Zakiur Rehman Lakhvi, accused by India and the US of masterminding the 2008 Mumbai attacks, was handed three concurrent 5-year jail terms in Lahore Friday for terror financing, according to court documents.
He was also fined 100,000 rupees (€506, $622) on each count by Lahore judge Ejaz Ahmed, who reportedly drew no connection to the attacks in India's commercial hub that gripped world media attention 12 years ago.
Citing Indian reaction Friday, the news agency ANI quoted Anurag Srivastava, spokesman for India's Ministry for External Affairs (MEA), as describing Pakistan's treatment of Lakhvi as "farcical."
Lakhvi, arrested in 2008 but later freed on bail, was re-arrested Saturday on what the Counter Terrorism Department (CTD) of Pakistan's Punjab province described as "charges of terrorism financing."
The senior figure in the Lashker-e-Taiba (LeT) militant group had used a Lahore dispensary as a front to collect donations, said a court officer.
India has long called on Pakistan to prosecute Lakhvi for the 2008 Mumbai attack, but Islamabad said Delhi had not given it concrete evidence to proceed.
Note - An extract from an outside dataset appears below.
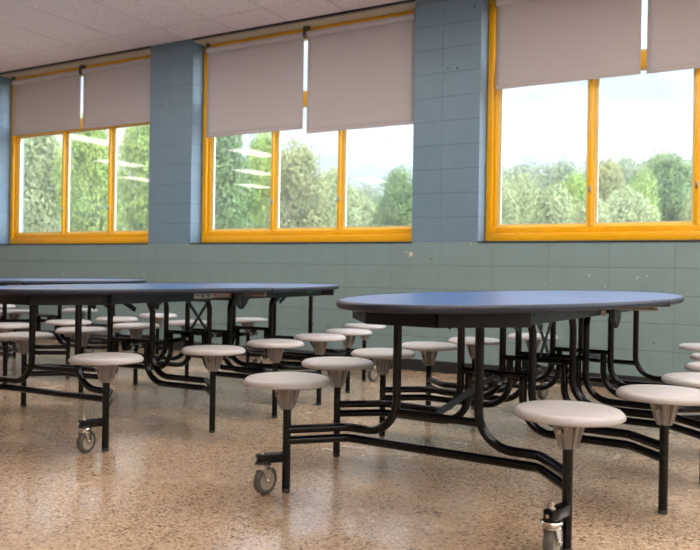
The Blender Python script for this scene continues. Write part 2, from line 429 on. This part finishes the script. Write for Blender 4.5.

The US State Department, on Twitter, called this week for Lakhvi "be held accountable for his involvement in the Mumbai attacks."
India asserts that a lone surviving Mumbai attack gunman it executed in 2012 had told interrogators that assailants were in touch with Pakistani-born Lakhvi, said to have been the LeT's chief of operations.
Another LeT figure, Hafiz Saeed, was sentenced last year by a Pakistani court to five and a half years on two charges of terror financing while denying India's accusation that he too had been a mastermind of the Mumbai attacks.
Listed internationally as suspects
The sanctions committee of the United Nations Security Council lists Lakhvi as being involved in militant activity in numerous regions and countries, including Chechnya, Bosnia, Iraq and Afghanistan.
In October, the Financial Action Task Force (FATF), a governmental watchdog entity based in Paris, gave Pakistan until next month to curb terrorism financing or face sanctions.
The news agency ANI cited Srivastava Friday as saying that the timing of the sentencing in Pakistan "clearly suggest the intention of conveying the sense of compliance ahead of the next FATF plenary meeting in February 2021. It has become routine for Pakistan to come up with such farcical actions prior to important meetings."
FATF is currently headed by Marcus Pleyer, Deputy Director General in Germany's Federal Ministry of Finance and a former judge.
Relations between Pakistan and India have been strained since the subcontinent gained independence from Britain in 1947. The two nuclear rivals have fought three wars, two of them over Kashmir, which is split between them and claimed by both.